* [EXERCISE DESCRIPTION] In the entries below, find the lines with the word "pixels" and copy them.

* [STORED DATA]
[Begin]

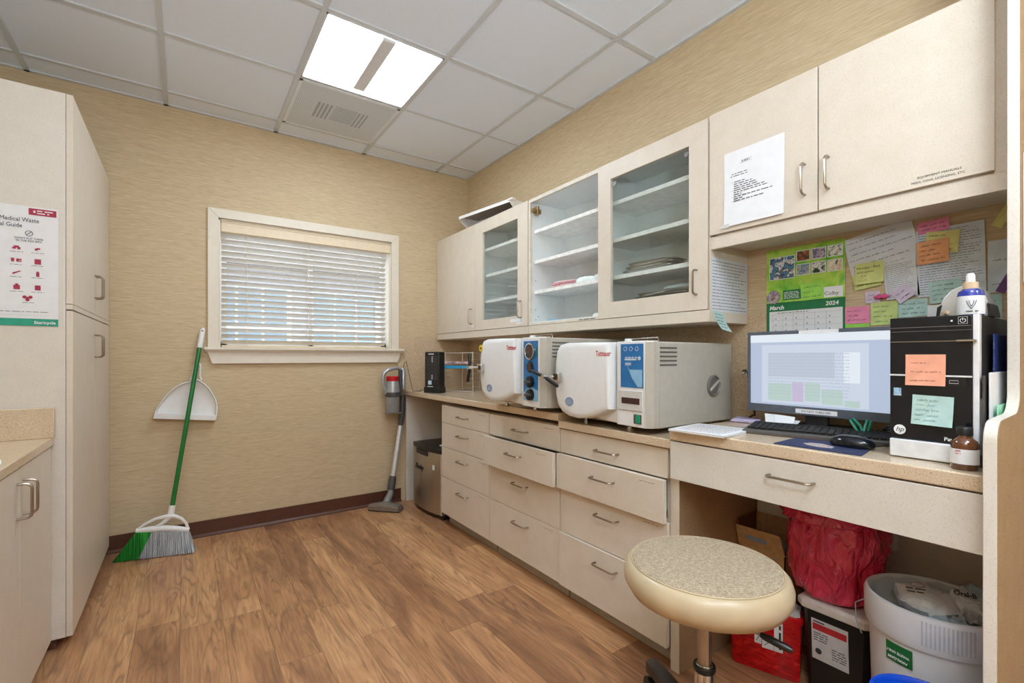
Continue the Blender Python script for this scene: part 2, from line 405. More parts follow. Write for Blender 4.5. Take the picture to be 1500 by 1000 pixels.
for x in (.333, .725, 1.07):
    mb.tube([(x, YB+.012, 1.22), (x, YB+.012, 1.99)], .0012, 5); mb.tube([(x+.012, YB+.012, 1.22), (x+.012, YB+.012, 1.99)], .0012, 5)
    mb.tube([(x, YB+.061, 1.22), (x, YB+.061, 1.99)], .0012, 5)
mb.build('ladder_cord', mat('cord_beige', (214,200,178), .8), bl)
mb = MB(); mb.tube([(1.20, YB+.006, 1.985), (1.205, YB-.002, 1.34)], .0014, 6); mb.lathe([(.001,0),(.005,-.006),(.006,-.02),(.003,-.03)], (1.205, YB-.002, 1.345), 10)
mb.build('pull_cord', mat('cord_beige', (214,200,178)), bl)
# outside: pavement and the neighbouring building
OUT = mat('stucco_neighbour', (160,160,172), .9)
gr = struct(MB().box(-6, 10, YB+.6, 16, -.5, -.4).build('ground', mat('pavement', (150,150,150), .9)))
nb = thing('neighbour_building', 'pale building with tall divided windows seen through the blind slats', 'building', (1.5, 7.2, -.4))
MB().box(-2.5, 9.0, 7.2, 9.5, -.4, 2.35).build('wall', OUT, nb)
MB().prism([(-2.9, 6.9, 2.35), (-2.9, 9.7, 2.35), (-2.9, 8.3, 3.1)], (12.2,0,0)).build('roof', mat('grey_shingle', (120,112,110), .9), nb)
for x in (.2, 1.45, 3.1, 4.4):
    fw = MB().box(x, x+1.02, 7.16, 7.2, .95, 2.12); f_ = fw.build('window', mat('white_vinyl', (236,238,240)), nb)
    mb = MB()
    for i in range(3):
        for j in range(2): mb.box(x+.06+i*.31, x+.06+i*.31+.28, 7.15, 7.165, 1.0+j*.56, 1.52+j*.56)
    mb.build('pane', mat('far_window_pane', (112,134,152), .2), f_)

# ------------------------------------------------------------------ ceiling fixtures
PAN = emit('lit_diffuser', (231,244,255), LAMP); LFR = mat('fixture_white', (220,224,228), .4, var=.01); LST = mat('fixture_strip_grey', (222,222,224), .5, var=.01)
def fixture(k, j, label, jn=1):
    x0, y1 = G0+k*T, H0-j*T; x1, y0 = x0+T, y1-T
    t = thing('ceiling_light', label, 'ceiling light', ((x0+x1)/2, (y0+y1)/2, ZC), 0, 'recessed ceiling lights')
    mb = MB().box(x0+.012, x1-.012, y0+.012, y0+.02, ZC-.003, ZC+.006).box(x0+.012, x1-.012, y1-.02, y1-.012, ZC-.003, ZC+.006)
    mb.box(x0+.012, x0+.02, y0+.012, y1-.012, ZC-.003, ZC+.006).box(x1-.02, x1-.012, y0+.012, y1-.012, ZC-.003, ZC+.006)
    mb.build('frame', LFR, t)
    MB().box(x0+.02, x1-.02, y0+.02, y1-.02, ZC-.002, ZC+.004).build('diffuser', PAN, t, smooth=False)
    xm = (x0+x1)/2; MB().box(xm-.033, xm+.033, y0+.02, y1-.085, ZC-.022, ZC-.003).build('centre_strip', LST, t, bevel=.004)
fixture(2, 1, 'lit square ceiling light with a grey centre strip beside the perforated vent')
fixture(2, 6, 'added unseen square ceiling light over the middle of the room behind the camera')  # this and the next two are added out of view to even the lighting
fixture(0, 6, 'added unseen square ceiling light near the left wall behind the camera')
fixture(2, 9, 'added unseen square ceiling light at the rear end of the room behind the camera')
x0, y1 = G0+2*T, H0; x1, y0 = x0+T, y1-T
v = thing('ceiling_vent', 'perforated square ceiling air vent between the light and the back wall', 'vent', ((x0+x1)/2, (y0+y1)/2, ZC))
t_ = NT('perforated_metal'); vo = t_.n('ShaderNodeTexVoronoi'); vo.inputs['Scale'].default_value = 105; vo.inputs['Randomness'].default_value = 0
t_.l(t_.coord((1,1,0)), vo.inputs['Vector']); t_.l(t_.ramp(vo.outputs['Distance'], [(.22, (168,172,176)), (.34, (214,220,226))]), t_.b.inputs['Base Color']); t_.b.inputs['Roughness'].default_value = .5
MB().box(x0+.03, x1-.03, y0+.03, y1-.03, ZC-.002, ZC+.004).build('perforated_face', t_.m, v, smooth=False)
mb = MB()
for a, b, c, d in ((x0+.012, x1-.012, y0+.012, y0+.03), (x0+.012, x1-.012, y1-.03, y1-.012), (x0+.012, x0+.03, y0+.012, y1-.012), (x1-.03, x1-.012, y0+.012, y1-.012)): mb.box(a, b, c, d, ZC-.004, ZC+.006)
mb.build('frame', LFR, v, bevel=.001)
vl = mat('vent_louvre_grey', (164,168,172), .6)
mb = MB(); xm, ym = (x0+x1)/2, (y0+y1)/2
for i in range(4): mb.box(xm-.15+i*.024, xm-.15+i*.024+.013, ym-.10, ym+.10, ZC-.003, ZC-.001)
for i in range(3): mb.box(xm+.095+i*.024, xm+.095+i*.024+.011, ym-.10, ym+.10, ZC-.003, ZC-.001)
for i in range(9): mb.box(xm-.05, xm+.088, ym-.10+i*.022, ym-.10+i*.022+.008, ZC-.003, ZC-.001)
mb.build('louvre', vl, v, smooth=False)

# ================================================================== right wall base run
FX = 1.455                        # drawer fronts
CE = 1.44                         # worktop edge
# tan laminate splash panels
struct(MB().box(2.0272, XR, .25, YB-.004, .60, 1.335).build('trim_3', SPL, smooth=False))
mb = MB(); r = .045; pts = [(1.425, YB-.004, .84), (2.027, YB-.004, .84), (2.027, YB-.004, 1.325), (1.425+r, YB-.004, 1.325)] + [(1.425+r-r*math.sin(a), YB-.004, 1.325-r+r*math.cos(a)) for a in (.4, .8, 1.2, 1.57)]
mb.prism(pts, (0,.0038,0)); struct(mb.build('trim_4', SPL, smooth=False))
# white panel against the back wall under the counter end
tag(MB().box(CE+.012, XR-.005, YB-.04, YB-.009, 0, .845).build('end_panel', LAM, origin=(1.72, YB-.02, 0), bevel=.001), 'cream laminate support panel under the far counter end, against the back wall', 'panel')
def worktop(x0, x1, y0, y1, z0, z1, label, name='worktop'):
    return tag(MB().box(x0, x1, y0, y1, z0, z1).build(name, QTZ, origin=((x0+x1)/2, (y0+y1)/2, z0), bevel=.004), label, 'worktop')
worktop(CE, 2.027, 1.695, YB-.005, .847, .883, 'speckled tan worktop under the far steriliser and the wire rack')
worktop(CE, 2.027, 1.072, 1.693, .816, .850, 'short lower speckled worktop under the near steriliser')
worktop(CE-.005, 2.027, .252, 1.070, .850, .888, 'speckled tan desk top carrying the computer')
SLOT = mat('drawer_interior', (120,104,86), .7)
def drawer_cab(y0, y1, ztop, opens, label, label_text):
    t = thing('drawer_cabinet', label, 'drawer cabinet', (1.74, (y0+y1)/2, 0), 0, 'drawer cabinets along the right wall')
    zs = [ztop, .70, .537, .33, .078]
    mb = MB().box(FX+.022, 2.025, y0+.001, y0+.019, .078, ztop).box(FX+.022, 2.025, y1-.019, y1-.001, .078, ztop).box(2.0, 2.025, y0, y1, .078, ztop).box(FX+.022, 2.025, y0+.001, y1-.001, .078, .096)
    for z in zs[1:4]: mb.box(FX+.022, FX+.06, y0+.019, y1-.019, z-.009, z+.009)
    mb.box(FX+.022, 1.99, y0+.019, y1-.019, ztop-.016, ztop)
    mb.build('carcass', LAM, t)
    MB().box(1.515, 1.99, y0+.004, y1-.004, 0, .078).build('toe_kick', mat('grey_brown_toe_kick', (172,164,154), .5), t)
    for i in range(4):
        o = opens[i]; a, b = zs[i+1]+.0015, zs[i]-.0015
        x = FX-o
        d = MB().box(x, x+.020, y0+.0018, y1-.0018, a, b).build('drawer', LAM, t, bevel=.0012)
        if o > .01:
            MB().box(x+.02, FX+.3, y0+.03, y0+.042, a+.03, b-.03).box(x+.02, FX+.3, y1-.042, y1-.03, a+.03, b-.03).box(x+.02, FX+.3, y0+.03, y1-.03, a+.03, a+.038).build('drawer_box', WHT, d)
        pull((x, (y0+y1)/2, b-.060), (0,1,0), (-1,0,0), .122, NICK, d)
        fr = FR((x-.0002, (y0+y1)/2, b), (0,-1,0))
        if label_text[i]:
            mb = MB(); words(mb, fr, *label_text[i], .005, 0); mb.build('drawer_label', mat('faded_label', (150,142,130)), d, smooth=False)
    return t
Lb = (.19, .26, -.022)
drawer_cab(2.326, 2.945, .822, (0,0,0,0), 'four-drawer cabinet beside the small fridge, all drawers shut', [Lb, Lb, Lb, Lb])
drawer_cab(1.696, 2.324, .822, (0,.045,0,0), 'middle four-drawer cabinet with its second drawer pulled out', [Lb, Lb, None, Lb])
drawer_cab(1.090, 1.694, .812, (0,.026,0,.008), 'four-drawer cabinet beside the desk kneehole, second drawer ajar', [None, Lb, Lb, None])
tag(MB().box(FX+.012, 2.025, 1.052, 1.0885, 0, .814).build('support_panel', LAM, origin=(1.74, 1.07, 0), bevel=.001), 'cream upright panel between the drawers and the desk kneehole', 'panel')
TAN = speck('shaded_tan_laminate', (158,130,98), (170,142,108), (140,112,84), 160, .6, .5)  # tan laminate with the shade on these faces mixed into its darker colour
MB().box(FX+.014, 2.02, 1.0508, 1.052, .001, .81).build('kneehole_face', TAN, bpy.data.objects['support_panel'], smooth=False)
struct(MB().box(2.0274, XR, .25, 1.05, .001, .598).build('trim_5', LAMW, smooth=False))
# desk drawer unit
t = thing('desk_apron_cabinet', 'wide shallow desk drawer with one handle under the computer', 'desk cabinet', (1.7, .65, .71))
df = MB().box(1.437, 1.457, .2535, 1.068, .712, .846).build('drawer_front', LAMW, t, bevel=.0015)
MB().box(1.458, 1.95, .262, .282, .715, .846).box(1.458, 1.95, 1.030, 1.049, .715, .846).box(1.93, 1.95, .28, 1.03, .715, .846).box(1.458, 1.95, .28, 1.03, .715, .727).build('drawer_box', LAM, t)
pull((1.437, .655, .797), (0,1,0), (-1,0,0), .122, NICK, df)
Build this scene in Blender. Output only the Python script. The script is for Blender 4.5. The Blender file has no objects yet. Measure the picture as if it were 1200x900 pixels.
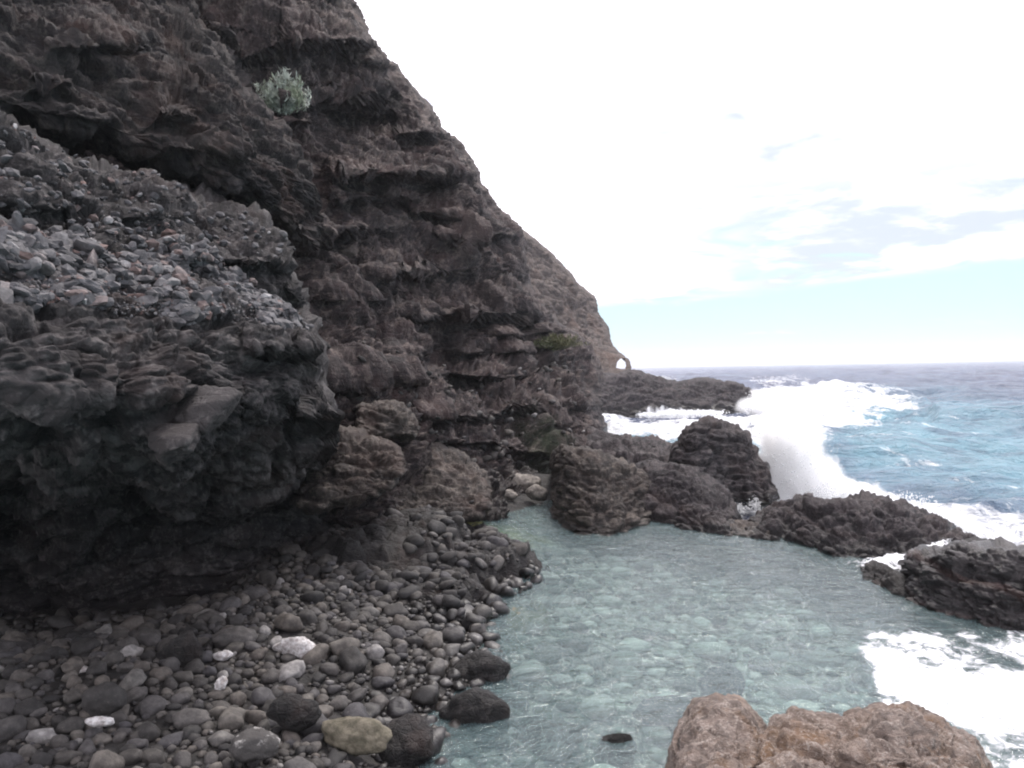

[End]

* [COMPLETED TASK]
Continue the Blender Python script for this scene: part 2, from line 405. More parts follow. Write for Blender 4.5. Take the picture to be 1500 by 1000 pixels.
Build this scene in Blender. Output only the Python script. The script is for Blender 4.5. The Blender file has no objects yet. Measure the picture as if it were 1200x900 pixels.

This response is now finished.